Politico reported on a deportation of a father in New York City back to his Mexican state of origin, Puebla, which is southeast and east of Mexico City. The authors wrote, “Numbers alone can’t capture what it’s like to spend years or decades building a life, finding work, starting a family—only to be torn away and made to return to the violent and impoverished place you fled.”
Jorge Vargas, now back in living with his mother in the town of Santa Lucia, says, “Since I was deported, I hardly leave my room. All of my old friends are now involved in gangs and drugs, so I stay home.”
Now 28, he lived in New York from age 15 to 27. Just when he was on the verge of qualifying for DACA, having passed the biometrics screening, and just after his wife had given birth to their son, he was arrested by ICE in April 2017 on his way to work and was deported within a month. The name of his newborn son, Joandri, whom he hasn’t seen in almost two years, is tattooed on his arm.

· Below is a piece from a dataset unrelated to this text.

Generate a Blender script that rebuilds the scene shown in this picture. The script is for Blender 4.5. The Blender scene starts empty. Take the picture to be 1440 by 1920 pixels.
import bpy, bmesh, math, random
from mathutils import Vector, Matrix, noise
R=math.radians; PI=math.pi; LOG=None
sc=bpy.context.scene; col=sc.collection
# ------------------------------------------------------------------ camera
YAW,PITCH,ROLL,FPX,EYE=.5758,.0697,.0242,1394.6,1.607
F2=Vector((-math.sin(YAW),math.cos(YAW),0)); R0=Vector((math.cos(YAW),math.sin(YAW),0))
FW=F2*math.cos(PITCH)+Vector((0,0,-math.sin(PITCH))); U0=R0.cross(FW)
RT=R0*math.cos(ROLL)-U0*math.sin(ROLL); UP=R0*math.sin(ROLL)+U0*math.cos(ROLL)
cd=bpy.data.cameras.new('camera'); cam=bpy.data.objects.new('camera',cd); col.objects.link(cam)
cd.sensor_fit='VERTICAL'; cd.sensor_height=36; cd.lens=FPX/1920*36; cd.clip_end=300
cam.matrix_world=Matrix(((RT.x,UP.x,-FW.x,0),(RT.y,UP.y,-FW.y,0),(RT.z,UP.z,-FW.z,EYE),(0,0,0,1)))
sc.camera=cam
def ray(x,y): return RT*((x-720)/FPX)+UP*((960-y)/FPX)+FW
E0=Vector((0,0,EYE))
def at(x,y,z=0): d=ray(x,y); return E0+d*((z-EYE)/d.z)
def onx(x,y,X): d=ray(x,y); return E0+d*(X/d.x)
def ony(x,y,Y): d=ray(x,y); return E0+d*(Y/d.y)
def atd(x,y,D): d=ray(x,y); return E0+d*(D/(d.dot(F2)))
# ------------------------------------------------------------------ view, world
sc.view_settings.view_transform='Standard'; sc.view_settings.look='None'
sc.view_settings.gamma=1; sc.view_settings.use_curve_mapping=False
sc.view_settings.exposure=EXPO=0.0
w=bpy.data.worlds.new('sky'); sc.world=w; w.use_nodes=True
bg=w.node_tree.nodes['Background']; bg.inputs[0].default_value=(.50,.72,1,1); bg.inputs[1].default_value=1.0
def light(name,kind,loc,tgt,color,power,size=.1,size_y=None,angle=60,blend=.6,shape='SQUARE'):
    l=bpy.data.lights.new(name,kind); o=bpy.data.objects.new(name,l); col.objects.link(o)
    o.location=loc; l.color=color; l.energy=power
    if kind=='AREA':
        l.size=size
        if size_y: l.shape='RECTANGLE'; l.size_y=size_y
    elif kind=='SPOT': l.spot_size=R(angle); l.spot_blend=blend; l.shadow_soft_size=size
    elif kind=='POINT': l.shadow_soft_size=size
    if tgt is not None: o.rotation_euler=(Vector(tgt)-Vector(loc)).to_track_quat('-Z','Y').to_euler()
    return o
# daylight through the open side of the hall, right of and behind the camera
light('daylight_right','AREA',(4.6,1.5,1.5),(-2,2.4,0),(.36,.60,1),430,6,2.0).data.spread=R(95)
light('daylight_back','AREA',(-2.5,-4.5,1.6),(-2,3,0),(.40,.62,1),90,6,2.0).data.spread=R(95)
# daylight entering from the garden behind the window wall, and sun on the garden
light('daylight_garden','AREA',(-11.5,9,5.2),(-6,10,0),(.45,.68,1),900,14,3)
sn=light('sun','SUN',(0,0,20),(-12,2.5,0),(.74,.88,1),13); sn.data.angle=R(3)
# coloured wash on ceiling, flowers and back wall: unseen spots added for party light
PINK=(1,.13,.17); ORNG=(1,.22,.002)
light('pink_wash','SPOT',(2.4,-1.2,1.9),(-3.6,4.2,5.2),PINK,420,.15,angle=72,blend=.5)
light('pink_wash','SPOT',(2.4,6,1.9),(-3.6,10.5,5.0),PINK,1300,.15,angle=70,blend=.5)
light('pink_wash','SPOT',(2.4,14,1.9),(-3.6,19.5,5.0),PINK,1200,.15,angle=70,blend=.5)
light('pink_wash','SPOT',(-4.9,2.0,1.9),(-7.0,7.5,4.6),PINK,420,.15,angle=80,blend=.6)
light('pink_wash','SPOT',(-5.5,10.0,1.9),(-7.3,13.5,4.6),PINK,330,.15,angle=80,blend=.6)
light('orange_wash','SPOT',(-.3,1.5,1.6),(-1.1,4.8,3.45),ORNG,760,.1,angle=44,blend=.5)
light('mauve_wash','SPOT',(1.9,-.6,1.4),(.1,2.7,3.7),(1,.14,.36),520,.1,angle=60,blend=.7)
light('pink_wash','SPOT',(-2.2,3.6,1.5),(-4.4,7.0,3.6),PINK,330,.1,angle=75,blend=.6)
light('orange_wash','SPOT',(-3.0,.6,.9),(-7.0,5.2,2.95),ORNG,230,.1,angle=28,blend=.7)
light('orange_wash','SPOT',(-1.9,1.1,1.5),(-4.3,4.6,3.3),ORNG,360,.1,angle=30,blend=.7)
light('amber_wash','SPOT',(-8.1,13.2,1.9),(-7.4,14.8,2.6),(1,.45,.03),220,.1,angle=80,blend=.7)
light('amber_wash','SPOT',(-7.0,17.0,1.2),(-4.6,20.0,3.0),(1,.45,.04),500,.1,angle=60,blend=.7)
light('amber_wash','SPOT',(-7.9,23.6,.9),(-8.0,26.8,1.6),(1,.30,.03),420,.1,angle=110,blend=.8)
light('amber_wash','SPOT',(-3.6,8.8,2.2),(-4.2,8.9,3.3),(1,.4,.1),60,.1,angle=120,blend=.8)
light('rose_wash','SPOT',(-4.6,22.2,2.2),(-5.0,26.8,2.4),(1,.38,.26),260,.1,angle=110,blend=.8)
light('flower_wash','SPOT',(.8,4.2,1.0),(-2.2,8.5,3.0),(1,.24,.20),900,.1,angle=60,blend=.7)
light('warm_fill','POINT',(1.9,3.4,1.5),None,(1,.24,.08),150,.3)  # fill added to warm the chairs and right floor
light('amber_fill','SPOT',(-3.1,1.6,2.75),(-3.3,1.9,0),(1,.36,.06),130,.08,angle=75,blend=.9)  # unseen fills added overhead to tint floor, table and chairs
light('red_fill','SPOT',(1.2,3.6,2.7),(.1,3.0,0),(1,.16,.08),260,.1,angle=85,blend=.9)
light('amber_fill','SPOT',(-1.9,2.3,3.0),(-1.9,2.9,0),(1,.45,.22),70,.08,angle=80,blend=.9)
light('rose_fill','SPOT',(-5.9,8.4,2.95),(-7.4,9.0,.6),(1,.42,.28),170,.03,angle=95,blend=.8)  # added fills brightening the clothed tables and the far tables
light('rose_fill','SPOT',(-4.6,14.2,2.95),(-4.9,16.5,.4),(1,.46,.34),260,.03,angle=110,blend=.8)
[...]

An estimated 1 million undocumented Poblanos live in the United States—one of the largest communities of undocumented Mexican immigrants in the country. Roughly half of those million Poblanos are in New York, where areas like Corona, Queens, have earned the nickname Puebla York. Puebla is the only Mexican state that has a New York office devoted to immigrants, and every year, the Puebla government sponsors reunions of Poblano families, who are allowed to visit their undocumented relatives in the United States on temporary visas for three weeks.
Those who leave Puebla escape the dire poverty of a state where most families earn an average of US $70 a month. More than 60 percent of Puebla’s 6 million people live below the poverty line; many Poblanos resign to labor under the control of cartels in order to stay above it. Meanwhile, an undocumented Mexican construction worker in New York can earn more in a day than he would make in a month in Puebla. Most Poblanos in the United States send much of their earnings back to family below the border.